Speakers Club: Cin-ty Lee

Event Date: 

Thursday, February 27, 2014 - 2:00pm

Dr. Cin-ty Lee of Rice University will give a talk at Speakers Club entitled Continental arc-island arc fluctuations, skarn formation and long-term climate.

 

ABSTRACT:
Ocean-continent subduction zones, manifested as a global chain of continental arc volcanoes, were as much as 200% longer in the Cretaceous and early Paleogene than in the late Paleogene to present, when a cooler climate prevailed. In particular, many of these continental arcs, unlike island arcs, intersected ancient continental platform carbonates stored on the continental upper plate. Based on case studies in the Cretaceous Sierra Nevada and Peninsular Ranges Batholiths, California (USA), we show that Paleozoic crustal carbonates underwent extensive decarbonation at all levels in the crust. At mid to upper crustal levels, we observe direct assimilation of carbonates into magmas and ubiquitous evidence for hydrothermally driven skarns. Calc-silicate protoliths are also found in the lower crust, due to retro-arc underthrusting of North American lithosphere beneath the arc: decarbonation occurred by crustal assimilation in deep-seated magma bodies and by thermal metamorphism in a hot (>750 C) lower crust.

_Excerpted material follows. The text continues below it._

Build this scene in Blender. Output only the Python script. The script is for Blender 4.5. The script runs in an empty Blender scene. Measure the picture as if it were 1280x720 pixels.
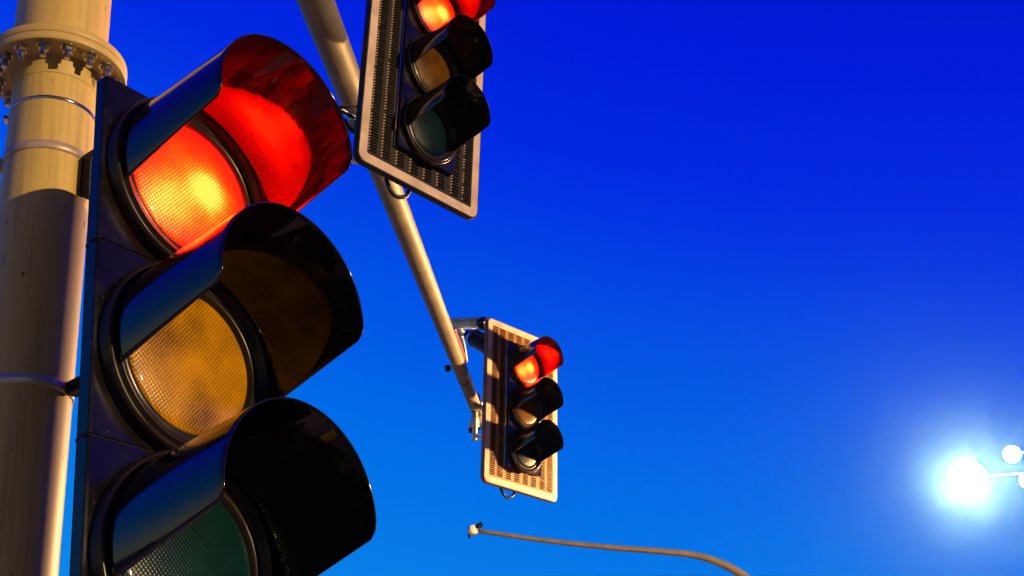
import bpy, bmesh, math, random
from math import sin, cos, pi, radians, tan, atan2
from mathutils import Vector, Matrix, Euler

random.seed(7)
scene = bpy.context.scene
COL = scene.collection
SHADE_W = 7.6
EYE = 1.7                                   # camera height above the street


def W(x, y, z):
    return Vector((x, y, z + EYE))


# ------------------------------------------------------------------ materials
def new_mat(name):
    m = bpy.data.materials.new(name)
    m.use_nodes = True
    return m, m.node_tree.nodes, m.node_tree.links, m.node_tree.nodes['Principled BSDF']


def noise_mix(n, l, scale, c1, c2, lo=0.4, hi=0.65, detail=5, coord='Object', stretch=None):
    tc = n.new('ShaderNodeTexCoord')
    src = tc.outputs[coord]
    if stretch:
        mp = n.new('ShaderNodeMapping')
        mp.inputs['Scale'].default_value = stretch
        l.new(src, mp.inputs['Vector'])
        src = mp.outputs['Vector']
    nz = n.new('ShaderNodeTexNoise')
    nz.inputs['Scale'].default_value = scale
    nz.inputs['Detail'].default_value = detail
    l.new(src, nz.inputs['Vector'])
    rp = n.new('ShaderNodeValToRGB')
    rp.color_ramp.elements[0].position = lo
    rp.color_ramp.elements[1].position = hi
    rp.color_ramp.elements[0].color = (*c1, 1)
    rp.color_ramp.elements[1].color = (*c2, 1)
    l.new(nz.outputs['Fac'], rp.inputs['Fac'])
    return rp.outputs['Color'], nz.outputs['Fac'], src


def add_bump(n, l, b, height, strength, dist):
    bp = n.new('ShaderNodeBump')
    bp.inputs['Strength'].default_value = strength
    bp.inputs['Distance'].default_value = dist
    l.new(height, bp.inputs['Height'])
    l.new(bp.outputs['Normal'], b.inputs['Normal'])


def painted(name, c1, c2, rough, scale=9.0, bump=0.0006, spots=False):
    m, n, l, b = new_mat(name)
    col, fac, src = noise_mix(n, l, scale, c1, c2, 0.35, 0.7, 6, 'Object', (1, 1, 0.35))
    if spots:                                # faint dirt runs down the shaft
        mp2 = n.new('ShaderNodeMapping')
        mp2.inputs['Scale'].default_value = (1, 1, 0.05)
        tc2 = n.new('ShaderNodeTexCoord')
        l.new(tc2.outputs['Object'], mp2.inputs['Vector'])
        sn = n.new('ShaderNodeTexNoise')
        sn.inputs['Scale'].default_value = 55
        sn.inputs['Detail'].default_value = 4
        l.new(mp2.outputs['Vector'], sn.inputs['Vector'])
        sr = n.new('ShaderNodeValToRGB')
        sr.color_ramp.elements[0].position = 0.5
        sr.color_ramp.elements[1].position = 0.78
        sr.color_ramp.elements[1].color = (0.5, 0.5, 0.5, 1)
        l.new(sn.outputs['Fac'], sr.inputs['Fac'])
        sm = n.new('ShaderNodeMixRGB')
        sm.inputs['Color2'].default_value = (0.30, 0.19, 0.07, 1)
        l.new(sr.outputs['Color'], sm.inputs['Fac'])
        l.new(col, sm.inputs['Color1'])
        col = sm.outputs['Color']
    if spots:                                # small chips and dirt specks in the paint
        vz = n.new('ShaderNodeTexNoise')
        vz.inputs['Scale'].default_value = 42
        vz.inputs['Detail'].default_value = 2
        l.new(src, vz.inputs['Vector'])
        rp = n.new('ShaderNodeValToRGB')
        rp.color_ramp.elements[0].position = 0.70
        rp.color_ramp.elements[1].position = 0.735
        l.new(vz.outputs['Fac'], rp.inputs['Fac'])
        mx = n.new('ShaderNodeMixRGB')
        mx.inputs['Color2'].default_value = (0.06, 0.04, 0.025, 1)
        l.new(rp.outputs['Color'], mx.inputs['Fac'])
        l.new(col, mx.inputs['Color1'])
        col = mx.outputs['Color']
    l.new(col, b.inputs['Base Color'])
    rr = n.new('ShaderNodeMapRange')
    rr.inputs['To Min'].default_value = rough - 0.08
    rr.inputs['To Max'].default_value = rough + 0.1
    l.new(fac, rr.inputs['Value'])
    l.new(rr.outputs['Result'], b.inputs['Roughness'])
    add_bump(n, l, b, fac, 0.35, bump)
    return m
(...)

The widespread extent of crustal decarbonation is evidenced by the occurrence of Cretaceous scheelite bodies from southern California to Alaska. These observations suggest that magmatically induced decarbonation of crustal carbonates was pervasive in the Cretaceous. We calculate that the greater length of Cretaceous–Paleogene continental arcs could have increased global production of CO2 by at least 3.7–5.5 times the present day. This magmatically driven crustal decarbonation flux through continental arcs exceeds that delivered by Cretaceous oceanic crust production, and was sufficient to drive Cretaceous–Paleogene greenhouse conditions. We thus suggest that carbonate-intersecting continental arc volcanoes likely played a key role in driving greenhouse conditions in the Cretaceous–Paleogene. Waning of North American and Eurasian continental arcs in the Late Cretaceous to early Paleogene, followed by a fundamental shift in western Pacific subduction zones ca. 52 Ma to an island arc–dominated regime, would have been manifested as a decline in global volcanic CO2 production, prompting a return to an icehouse baseline in the Neogene. Long-term (>50 m.y.) greenhouse-icehouse oscillations may be linked to fluctuations between continental-and island arc–dominated states.